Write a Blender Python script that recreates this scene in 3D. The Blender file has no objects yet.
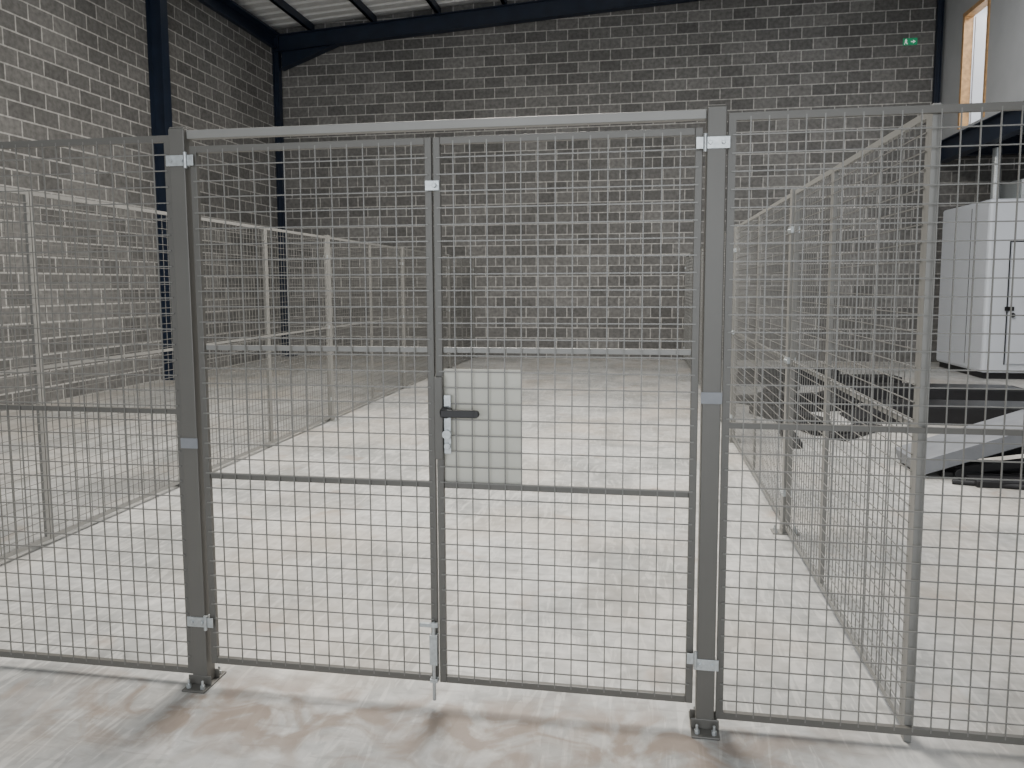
import bpy, math, random
from mathutils import Vector, Matrix
random.seed(4)
C = bpy.context.scene.collection

# ---------------------------------------------------------------- materials
def mat(name, col, rough=0.5, metal=0.0, emit=None, estr=0.0, noise=0.0, nscale=8.0, bump=0.0):
    m = bpy.data.materials.new(name); m.use_nodes = True
    nt = m.node_tree; p = nt.nodes['Principled BSDF']
    p.inputs['Base Color'].default_value = (*col, 1)
    p.inputs['Roughness'].default_value = rough
    p.inputs['Metallic'].default_value = metal
    if emit:
        p.inputs['Emission Color'].default_value = (*emit, 1)
        p.inputs['Emission Strength'].default_value = estr
    if noise > 0:
        tc = nt.nodes.new('ShaderNodeTexCoord')
        n = nt.nodes.new('ShaderNodeTexNoise'); n.inputs['Scale'].default_value = nscale
        n.inputs['Detail'].default_value = 6
        nt.links.new(tc.outputs['Object'], n.inputs['Vector'])
        r = nt.nodes.new('ShaderNodeValToRGB')
        r.color_ramp.elements[0].position = 0.3; r.color_ramp.elements[1].position = 0.7
        r.color_ramp.elements[0].color = (*[c*(1-noise) for c in col], 1)
        r.color_ramp.elements[1].color = (*[min(1, c*(1+noise)) for c in col], 1)
        nt.links.new(n.outputs['Fac'], r.inputs['Fac'])
        nt.links.new(r.outputs['Color'], p.inputs['Base Color'])
        if bump > 0:
            b = nt.nodes.new('ShaderNodeBump'); b.inputs['Strength'].default_value = bump
            nt.links.new(n.outputs['Fac'], b.inputs['Height'])
            nt.links.new(b.outputs['Normal'], p.inputs['Normal'])
    return m

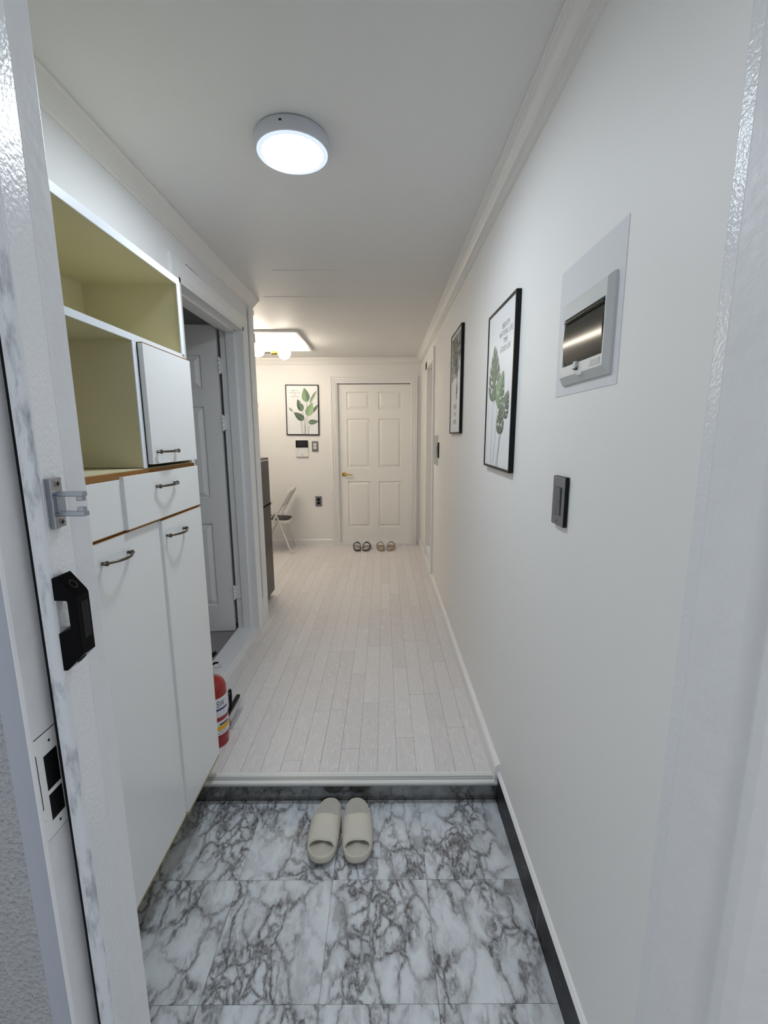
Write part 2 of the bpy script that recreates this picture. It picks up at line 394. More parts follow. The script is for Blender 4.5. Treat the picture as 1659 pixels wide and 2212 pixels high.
# ------------------------------------------------------------------ walls, ceiling
def shell():
    # right wall with shallow recess
    w = struct(empty('wall_right', (XR, 3, 0)), 'long white right wall of the hallway')
    b = MB()
    b.box(XR, .60, .632, 4.06, -.05, 2.5); b.box(XR, .60, 4.64, 5.6, -.05, 2.5)
    b.box(XR, .60, 4.06, 4.64, -.05, .27); b.box(XR, .60, 4.06, 4.64, 2.13, 2.5); b.box(.535, .60, 4.06, 4.64, .27, 2.13)
    b.build('wall_face', 'wall', w)
    m = MB(); m.box(XR-.0012, XR+.001, .882, 1.19, 1.55, 1.852); o = m.build('wall_patch', 'patch', w); o['label'] = 'greyer rectangular repainted patch around the breaker box'
    # end wall
    w = MB(); w.box(-3.7, -.575, YE, 5.60, 0, 2.5); w.box(.338, .60, YE, 5.60, 0, 2.5); w.box(-.575, .338, YE, 5.60, 2.105, 2.5); w.box(-.7, .5, 5.60, 5.65, 0, 2.5)
    tag(w.build('wall_end', 'wall'), 'white end wall with the six-panel door', kind='structure')
    # left wall around cabinet and doorway
    w = MB()
    w.box(-1.03, XL, .632, 1.60, 1.985, 2.5); w.box(-1.03, XL, 1.60, 2.05, .0, 2.5); w.box(-1.03, XL, 2.05, 2.945, 2.15, 2.5); w.box(-1.03, XL, 2.945, 3.15, .0, 2.5)
    w.box(-1.12, -1.02, .632, 1.66, -.05, 2.5); w.box(-1.12, -1.03, 1.60, 1.66, 0, 2.5)
    wl = tag(w.build('wall_left', 'wall_upper'), 'white left wall above the cabinet and around the open doorway', kind='structure')
    w = MB(); w.prism([(2.142, 2.2255), (2.142, 2.2280), (2.348, 2.2225), (2.348, 2.2205)], lambda u, v, t: (t, u, v), XL-.001, XL+.0006); w.build('open_seam', 'dark_gap', wl)
    w = MB(); w.box(-3.7, -1.03, 3.05, 3.15, 0, 2.5); tag(w.build('wall_partition', 'wall'), 'white partition wall behind the open left door', kind='structure')
    w = MB(); w.box(-3.75, -3.65, 3.0, 5.6, 0, 2.5); tag(w.build('wall_living', 'wall'), 'white far side wall of the living area', kind='structure')
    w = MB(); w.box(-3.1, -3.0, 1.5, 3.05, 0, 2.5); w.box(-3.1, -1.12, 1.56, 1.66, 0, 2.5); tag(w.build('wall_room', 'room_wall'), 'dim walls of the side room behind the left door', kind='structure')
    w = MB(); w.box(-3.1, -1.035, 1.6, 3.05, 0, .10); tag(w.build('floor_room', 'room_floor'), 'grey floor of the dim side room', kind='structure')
    # ceiling with tray
    c = struct(empty('ceiling', (0, 3, CEIL)), 'white ceiling of the hallway with a recessed tray')
    b = MB(); tx0, tx1, ty0, ty1, td = -1.75, -.776, 4.055, 4.87, .11
    b.box(-3.75, .60, .487, ty0, CEIL, 2.55); b.box(-3.75, .60, ty1, 5.65, CEIL, 2.55); b.box(-3.75, tx0, ty0, ty1, CEIL, 2.55); b.box(tx1, .60, ty0, ty1, CEIL, 2.55)
    b.box(tx0, tx1, ty0, ty1, CEIL+td, 2.55); b.build('ceiling_board', 'ceiling', c)
    for (x0, x1, yy) in ((-.62, -.18, 2.655), (-.80, -.30, 3.12)):
        b = MB(); b.box(x0, x1, yy, yy+.004, CEIL-.0012, CEIL+.001); b.build('paper_seam', 'ceiling', c)
    t = struct(empty('trim_2', (-1.26, 4.46, CEIL)), 'white moulding around the lit ceiling tray')
    for (x0, x1, y0, y1) in ((tx0-.03, tx1+.028, ty0-.03, ty0), (tx0-.03, tx1+.028, ty1, ty1+.03), (tx0-.03, tx0, ty0, ty1), (tx1, tx1+.028, ty0, ty1)):
        b = MB(); b.box(x0, x1, y0, y1, CEIL-.022, CEIL); b.build('moulding', 'crown', t, bevel=.006)
    # crowns
    prof = [(0, 0), (.060, 0), (.060, -.006), (.0535, -.0085), (.0535, -.013), (.047, -.0155), (.047, -.0195), (.041, -.022), (.031, -.033), (.025, -.045), (.025, -.048), (.0175, -.0495), (.0175, -.0555), (.011, -.0575), (.011, -.068), (0, -.071)]
    b = MB(); b.prism(prof, lambda u, v, t: (XR-u, t, CEIL+v), .632, YE); tag(b.build('trim_3', 'crown'), 'stepped white crown moulding along the right wall', kind='structure')
    b = MB(); b.prism(prof, lambda u, v, t: (t, YE-u, CEIL+v), -3.65, XR); tag(b.build('trim_4', 'crown'), 'stepped white crown moulding above the end door', kind='structure')
    prof2 = [(0, 0), (.046, 0), (.046, -.008), (.040, -.014), (.012, -.058), (.012, -.064), (.006, -.070), (0, -.070)]
    b = MB()
    A = [b.bm.verts.new((XL+u, .632, CEIL+v)) for u, v in prof2]; Bv = [b.bm.verts.new((XL+u, 3.15+u, CEIL+v)) for u, v in prof2]
    for i in range(len(prof2)): b._f([A[i], A[(i+1) % len(A)], Bv[(i+1) % len(A)], Bv[i]])
    b._f(A[::-1])
    Cv = [b.bm.verts.new((-3.6, 3.15+u, CEIL+v)) for u, v in prof2]
    for i in range(len(prof2)): b._f([Bv[i], Bv[(i+1) % len(A)], Cv[(i+1) % len(A)], Cv[i]])
    tag(b.build('trim_5', 'crown'), 'plain white crown moulding along the left wall', kind='structure')
    # baseboards
    def base_prof(d=.012): return [(0, 0), (d, 0), (d, .062), (d*.8, .070), (d*.35, .077), (0, .078)]
    b = MB(); b.prism(base_prof(.02), lambda u, v, t: (XR-u, t, FL+v), 1.537, 3.99); tag(b.build('baseboard_right', 'paint'), 'white baseboard along the right wall', kind='structure')
    b = MB(); b.prism(base_prof(.014), lambda u, v, t: (XR-u, t, FL+v), 4.08, YE); tag(b.build('baseboard_right_far', 'paint'), 'white baseboard under the recess at the far right', kind='structure')
    b = MB(); b.prism(base_prof(), lambda u, v, t: (t, YE-u, FL+v), -3.65, -.66); tag(b.build('baseboard_end', 'paint'), 'white baseboard along the end wall', kind='structure')
    # black stone skirting in the entrance
    r = struct(empty('baseboard_entrance', (XR, 1.1, 0)), 'black stone skirting along the entrance right wall')
    for y0, y1 in ((.64, 1.0705), (1.0735, 1.548)):
        b = MB(); b.box(.446, XR+.002, y0, y1, -.002, .126); b.build('skirting_slab', 'blackstone', r, bevel=.001)
    b = MB(); b.box(.447, XR+.002, 1.0700, 1.0740, 0, .124); b.build('joint', 'nosing', r)
    b = MB(); b.prism([(.443, .124), (.4565, .124), (.4565, .137), (.450, .133)], lambda u, v, t: (u, t, v), .64, 1.55); b.build('cap_strip', 'paint', r)
shell()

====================

YOUR GOAL:
Copy only the part of the records that runs from the first line to the line with "C = bpy.context.scene.collection", ends included, leaving pictures out.

REPLY:
Write a Blender Python script that recreates this scene in 3D. The Blender file has no objects yet.
import bpy, math, random
from mathutils import Vector, Matrix
random.seed(4)
C = bpy.context.scene.collection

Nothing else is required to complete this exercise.